[START OF Records for the task]
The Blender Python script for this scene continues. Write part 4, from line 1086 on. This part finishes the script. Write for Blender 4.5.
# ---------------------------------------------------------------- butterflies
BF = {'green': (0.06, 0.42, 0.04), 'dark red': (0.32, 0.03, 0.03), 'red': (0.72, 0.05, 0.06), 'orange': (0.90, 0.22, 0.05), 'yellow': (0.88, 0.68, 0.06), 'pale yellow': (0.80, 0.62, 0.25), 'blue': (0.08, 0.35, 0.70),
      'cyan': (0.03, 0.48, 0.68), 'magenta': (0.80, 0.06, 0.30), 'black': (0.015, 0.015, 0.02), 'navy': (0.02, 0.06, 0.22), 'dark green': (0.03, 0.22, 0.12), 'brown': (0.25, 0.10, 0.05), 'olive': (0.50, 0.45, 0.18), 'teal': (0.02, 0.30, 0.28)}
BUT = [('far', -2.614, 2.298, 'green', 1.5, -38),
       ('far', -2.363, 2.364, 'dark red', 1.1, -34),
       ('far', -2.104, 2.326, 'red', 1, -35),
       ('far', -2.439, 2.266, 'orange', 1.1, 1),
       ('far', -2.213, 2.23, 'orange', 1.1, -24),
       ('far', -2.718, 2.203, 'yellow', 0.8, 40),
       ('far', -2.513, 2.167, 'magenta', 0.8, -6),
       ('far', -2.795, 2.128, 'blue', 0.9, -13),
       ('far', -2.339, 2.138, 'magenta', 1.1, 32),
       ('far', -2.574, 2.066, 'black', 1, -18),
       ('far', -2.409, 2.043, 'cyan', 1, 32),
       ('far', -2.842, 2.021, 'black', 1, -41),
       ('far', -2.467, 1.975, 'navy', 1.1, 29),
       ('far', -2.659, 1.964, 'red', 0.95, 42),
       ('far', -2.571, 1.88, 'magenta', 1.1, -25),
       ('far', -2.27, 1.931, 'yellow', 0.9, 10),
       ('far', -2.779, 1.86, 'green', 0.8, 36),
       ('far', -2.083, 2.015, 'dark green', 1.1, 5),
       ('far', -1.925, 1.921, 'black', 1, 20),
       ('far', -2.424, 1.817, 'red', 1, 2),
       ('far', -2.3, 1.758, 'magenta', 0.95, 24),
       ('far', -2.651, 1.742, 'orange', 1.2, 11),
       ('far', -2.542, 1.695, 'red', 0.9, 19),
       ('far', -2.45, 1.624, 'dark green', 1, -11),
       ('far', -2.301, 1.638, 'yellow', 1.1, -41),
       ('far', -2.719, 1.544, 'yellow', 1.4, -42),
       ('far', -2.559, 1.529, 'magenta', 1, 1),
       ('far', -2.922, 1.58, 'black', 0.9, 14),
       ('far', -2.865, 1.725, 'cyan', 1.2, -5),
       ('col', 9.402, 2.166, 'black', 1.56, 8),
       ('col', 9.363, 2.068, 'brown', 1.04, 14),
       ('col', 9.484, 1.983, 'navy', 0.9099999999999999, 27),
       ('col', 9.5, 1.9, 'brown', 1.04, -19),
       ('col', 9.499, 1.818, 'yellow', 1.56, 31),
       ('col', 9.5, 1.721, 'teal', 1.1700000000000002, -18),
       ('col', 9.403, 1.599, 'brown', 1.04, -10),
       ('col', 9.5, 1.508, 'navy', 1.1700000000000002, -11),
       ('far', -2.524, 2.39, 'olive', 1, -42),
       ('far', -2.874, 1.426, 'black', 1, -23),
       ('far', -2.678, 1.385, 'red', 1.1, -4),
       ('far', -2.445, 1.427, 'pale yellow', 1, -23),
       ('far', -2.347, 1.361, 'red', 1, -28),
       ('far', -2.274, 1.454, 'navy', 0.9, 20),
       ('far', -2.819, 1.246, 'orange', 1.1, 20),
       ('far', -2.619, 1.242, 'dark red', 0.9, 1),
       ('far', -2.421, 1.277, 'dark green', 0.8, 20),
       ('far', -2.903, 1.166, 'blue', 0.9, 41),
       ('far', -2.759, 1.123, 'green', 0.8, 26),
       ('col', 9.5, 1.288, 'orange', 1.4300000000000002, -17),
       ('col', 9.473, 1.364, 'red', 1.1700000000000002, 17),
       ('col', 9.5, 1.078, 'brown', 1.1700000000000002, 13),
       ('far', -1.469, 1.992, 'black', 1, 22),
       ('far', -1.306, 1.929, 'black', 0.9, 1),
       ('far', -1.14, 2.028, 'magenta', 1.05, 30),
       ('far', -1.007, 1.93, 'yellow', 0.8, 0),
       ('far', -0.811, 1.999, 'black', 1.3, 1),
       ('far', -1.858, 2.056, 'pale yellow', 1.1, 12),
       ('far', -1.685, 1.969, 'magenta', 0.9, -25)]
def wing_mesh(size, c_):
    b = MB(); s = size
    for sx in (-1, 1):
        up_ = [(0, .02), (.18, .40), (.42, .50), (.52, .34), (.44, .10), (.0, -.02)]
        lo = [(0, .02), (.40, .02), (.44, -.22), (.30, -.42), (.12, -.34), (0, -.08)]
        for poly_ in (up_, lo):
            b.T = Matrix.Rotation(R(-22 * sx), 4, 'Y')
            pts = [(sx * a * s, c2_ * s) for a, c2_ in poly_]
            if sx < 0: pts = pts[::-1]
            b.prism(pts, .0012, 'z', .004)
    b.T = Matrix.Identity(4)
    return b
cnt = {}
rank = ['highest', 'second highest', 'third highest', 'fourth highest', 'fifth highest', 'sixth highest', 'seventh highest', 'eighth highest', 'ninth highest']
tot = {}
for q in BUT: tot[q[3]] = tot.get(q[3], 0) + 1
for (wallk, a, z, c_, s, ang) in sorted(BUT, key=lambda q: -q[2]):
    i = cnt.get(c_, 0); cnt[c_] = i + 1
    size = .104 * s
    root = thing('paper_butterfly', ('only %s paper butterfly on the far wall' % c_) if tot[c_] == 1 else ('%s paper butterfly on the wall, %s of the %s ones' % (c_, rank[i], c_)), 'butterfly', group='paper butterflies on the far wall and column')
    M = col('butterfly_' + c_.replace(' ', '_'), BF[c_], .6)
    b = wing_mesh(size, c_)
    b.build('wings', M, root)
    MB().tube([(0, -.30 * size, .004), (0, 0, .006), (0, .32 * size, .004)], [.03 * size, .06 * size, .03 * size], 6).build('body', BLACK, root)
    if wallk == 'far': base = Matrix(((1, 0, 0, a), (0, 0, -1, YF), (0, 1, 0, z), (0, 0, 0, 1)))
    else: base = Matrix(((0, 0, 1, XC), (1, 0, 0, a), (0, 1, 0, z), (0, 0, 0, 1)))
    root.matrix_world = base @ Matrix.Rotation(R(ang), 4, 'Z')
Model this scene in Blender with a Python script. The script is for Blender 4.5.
[END OF Records for the task]
● Problem description
Copy all data exactly, start to finish.

● Answer to the task
The Blender Python script for this scene continues. Write part 4, from line 1086 on. This part finishes the script. Write for Blender 4.5.
# ---------------------------------------------------------------- butterflies
BF = {'green': (0.06, 0.42, 0.04), 'dark red': (0.32, 0.03, 0.03), 'red': (0.72, 0.05, 0.06), 'orange': (0.90, 0.22, 0.05), 'yellow': (0.88, 0.68, 0.06), 'pale yellow': (0.80, 0.62, 0.25), 'blue': (0.08, 0.35, 0.70),
      'cyan': (0.03, 0.48, 0.68), 'magenta': (0.80, 0.06, 0.30), 'black': (0.015, 0.015, 0.02), 'navy': (0.02, 0.06, 0.22), 'dark green': (0.03, 0.22, 0.12), 'brown': (0.25, 0.10, 0.05), 'olive': (0.50, 0.45, 0.18), 'teal': (0.02, 0.30, 0.28)}
BUT = [('far', -2.614, 2.298, 'green', 1.5, -38),
       ('far', -2.363, 2.364, 'dark red', 1.1, -34),
       ('far', -2.104, 2.326, 'red', 1, -35),
       ('far', -2.439, 2.266, 'orange', 1.1, 1),
       ('far', -2.213, 2.23, 'orange', 1.1, -24),
       ('far', -2.718, 2.203, 'yellow', 0.8, 40),
       ('far', -2.513, 2.167, 'magenta', 0.8, -6),
       ('far', -2.795, 2.128, 'blue', 0.9, -13),
       ('far', -2.339, 2.138, 'magenta', 1.1, 32),
       ('far', -2.574, 2.066, 'black', 1, -18),
       ('far', -2.409, 2.043, 'cyan', 1, 32),
       ('far', -2.842, 2.021, 'black', 1, -41),
       ('far', -2.467, 1.975, 'navy', 1.1, 29),
       ('far', -2.659, 1.964, 'red', 0.95, 42),
       ('far', -2.571, 1.88, 'magenta', 1.1, -25),
       ('far', -2.27, 1.931, 'yellow', 0.9, 10),
       ('far', -2.779, 1.86, 'green', 0.8, 36),
       ('far', -2.083, 2.015, 'dark green', 1.1, 5),
       ('far', -1.925, 1.921, 'black', 1, 20),
       ('far', -2.424, 1.817, 'red', 1, 2),
       ('far', -2.3, 1.758, 'magenta', 0.95, 24),
       ('far', -2.651, 1.742, 'orange', 1.2, 11),
       ('far', -2.542, 1.695, 'red', 0.9, 19),
       ('far', -2.45, 1.624, 'dark green', 1, -11),
       ('far', -2.301, 1.638, 'yellow', 1.1, -41),
       ('far', -2.719, 1.544, 'yellow', 1.4, -42),
       ('far', -2.559, 1.529, 'magenta', 1, 1),
       ('far', -2.922, 1.58, 'black', 0.9, 14),
       ('far', -2.865, 1.725, 'cyan', 1.2, -5),
       ('col', 9.402, 2.166, 'black', 1.56, 8),
       ('col', 9.363, 2.068, 'brown', 1.04, 14),
       ('col', 9.484, 1.983, 'navy', 0.9099999999999999, 27),
       ('col', 9.5, 1.9, 'brown', 1.04, -19),
       ('col', 9.499, 1.818, 'yellow', 1.56, 31),
       ('col', 9.5, 1.721, 'teal', 1.1700000000000002, -18),
       ('col', 9.403, 1.599, 'brown', 1.04, -10),
       ('col', 9.5, 1.508, 'navy', 1.1700000000000002, -11),
       ('far', -2.524, 2.39, 'olive', 1, -42),
       ('far', -2.874, 1.426, 'black', 1, -23),
       ('far', -2.678, 1.385, 'red', 1.1, -4),
       ('far', -2.445, 1.427, 'pale yellow', 1, -23),
       ('far', -2.347, 1.361, 'red', 1, -28),
       ('far', -2.274, 1.454, 'navy', 0.9, 20),
       ('far', -2.819, 1.246, 'orange', 1.1, 20),
       ('far', -2.619, 1.242, 'dark red', 0.9, 1),
       ('far', -2.421, 1.277, 'dark green', 0.8, 20),
       ('far', -2.903, 1.166, 'blue', 0.9, 41),
       ('far', -2.759, 1.123, 'green', 0.8, 26),
       ('col', 9.5, 1.288, 'orange', 1.4300000000000002, -17),
       ('col', 9.473, 1.364, 'red', 1.1700000000000002, 17),
       ('col', 9.5, 1.078, 'brown', 1.1700000000000002, 13),
       ('far', -1.469, 1.992, 'black', 1, 22),
       ('far', -1.306, 1.929, 'black', 0.9, 1),
       ('far', -1.14, 2.028, 'magenta', 1.05, 30),
       ('far', -1.007, 1.93, 'yellow', 0.8, 0),
       ('far', -0.811, 1.999, 'black', 1.3, 1),
       ('far', -1.858, 2.056, 'pale yellow', 1.1, 12),
       ('far', -1.685, 1.969, 'magenta', 0.9, -25)]
def wing_mesh(size, c_):
    b = MB(); s = size
    for sx in (-1, 1):
        up_ = [(0, .02), (.18, .40), (.42, .50), (.52, .34), (.44, .10), (.0, -.02)]
        lo = [(0, .02), (.40, .02), (.44, -.22), (.30, -.42), (.12, -.34), (0, -.08)]
        for poly_ in (up_, lo):
            b.T = Matrix.Rotation(R(-22 * sx), 4, 'Y')
            pts = [(sx * a * s, c2_ * s) for a, c2_ in poly_]
            if sx < 0: pts = pts[::-1]
            b.prism(pts, .0012, 'z', .004)
    b.T = Matrix.Identity(4)
    return b
cnt = {}
rank = ['highest', 'second highest', 'third highest', 'fourth highest', 'fifth highest', 'sixth highest', 'seventh highest', 'eighth highest', 'ninth highest']
tot = {}
for q in BUT: tot[q[3]] = tot.get(q[3], 0) + 1
for (wallk, a, z, c_, s, ang) in sorted(BUT, key=lambda q: -q[2]):
    i = cnt.get(c_, 0); cnt[c_] = i + 1
    size = .104 * s
    root = thing('paper_butterfly', ('only %s paper butterfly on the far wall' % c_) if tot[c_] == 1 else ('%s paper butterfly on the wall, %s of the %s ones' % (c_, rank[i], c_)), 'butterfly', group='paper butterflies on the far wall and column')
    M = col('butterfly_' + c_.replace(' ', '_'), BF[c_], .6)
    b = wing_mesh(size, c_)
    b.build('wings', M, root)
    MB().tube([(0, -.30 * size, .004), (0, 0, .006), (0, .32 * size, .004)], [.03 * size, .06 * size, .03 * size], 6).build('body', BLACK, root)
    if wallk == 'far': base = Matrix(((1, 0, 0, a), (0, 0, -1, YF), (0, 1, 0, z), (0, 0, 0, 1)))
    else: base = Matrix(((0, 0, 1, XC), (1, 0, 0, a), (0, 1, 0, z), (0, 0, 0, 1)))
    root.matrix_world = base @ Matrix.Rotation(R(ang), 4, 'Z')
Model this scene in Blender with a Python script. The script is for Blender 4.5.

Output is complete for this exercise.